C’est pourquoi les entreprises doivent donc anticiper les obligations à venir, sous peine de devoir réagir dans l’urgence.
Le Règlement européen sur l’IA (AI Act) : un complément au RGPD
Le Règlement sur l’intelligence artificielle (AI Act) publié le 1er août 2024 vise à encadrer les systèmes d’IA selon leur niveau de risque. Il ne remplace pas le RGPD, mais vient le compléter, notamment sur les aspects éthiques, techniques et de sécurité. L’entrée en vigueur du texte est prévue en 2026.
- Les systèmes dits « à haut risque » (recrutement, évaluation de crédit, gestion des flux financiers ou juridiques) seront soumis à des exigences strictes : documentation, transparence, supervision humaine, gestion des biais.
- Certaines pratiques d’IA (notamment la surveillance de masse ou la notation sociale) seront interdites.
- Les fournisseurs et utilisateurs d’IA auront des obligations spécifiques et distinctes selon leur rôle dans la chaîne de valeur.
- Les entreprises devront donc articuler RGPD et AI Act, en adaptant leur gouvernance et leurs procédures de conformité.
Vers une convergence des cadres : RGPD, AI Act, DSA/DMA
L’AI Act s’inscrit dans une dynamique plus large de régulation numérique aux côtés du DSA (Digital Services Act) et du DMA (Digital Markets Act). Ces textes visent à rendre les technologies plus transparentes, équitables et sûres pour les citoyens comme pour les professionnels.
Pour les entreprises, cela implique une convergence nécessaire des démarches de conformité (cybersécurité, gouvernance des données, audits), mais aussi une montée en puissance du rôle des juristes, DPO, RSSI et directions métiers dans la gouvernance numérique.

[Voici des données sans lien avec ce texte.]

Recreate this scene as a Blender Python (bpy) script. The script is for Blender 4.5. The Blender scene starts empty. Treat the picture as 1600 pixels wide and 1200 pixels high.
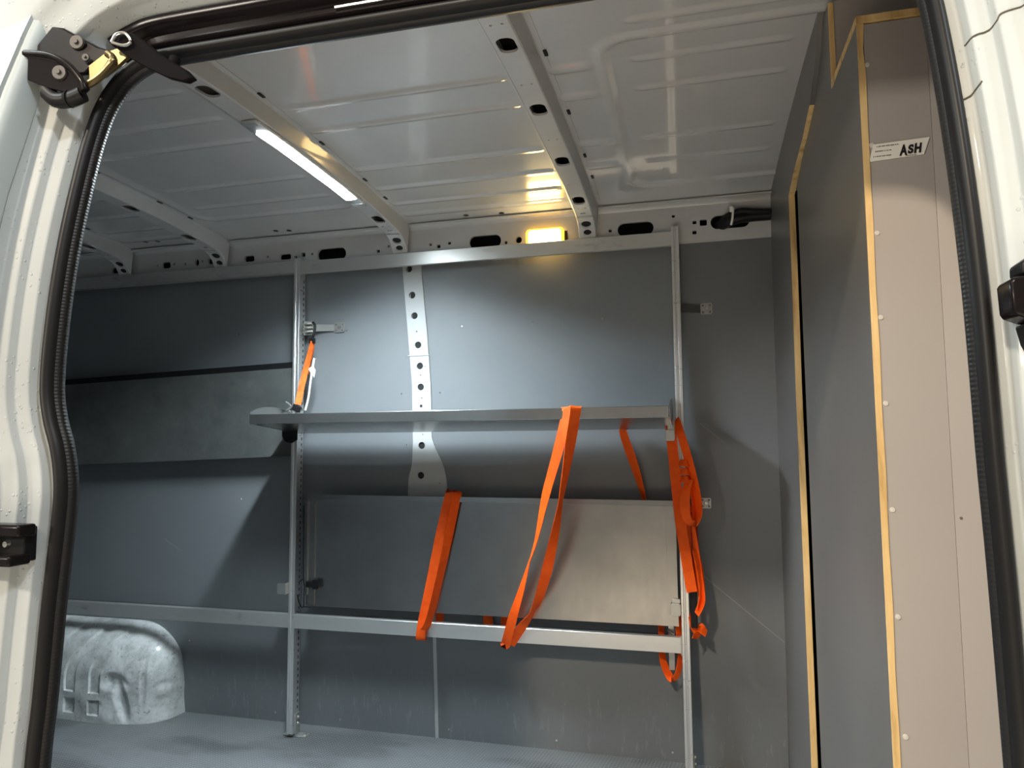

L’IA représente une opportunité majeure pour les entreprises, mais elle impose une vigilance juridique accrue. Le RGPD reste la clé de voûte de la conformité, même à l’ère de l’IA. Anticiper les risques, documenter les traitements, intégrer la protection des données dès la conception : telles sont les conditions pour innover en toute légalité et en toute confiance. Les entreprises qui sauront conjuguer performance technologique et rigueur réglementaire tireront un avantage concurrentiel durable dans ce nouveau cadre numérique européen.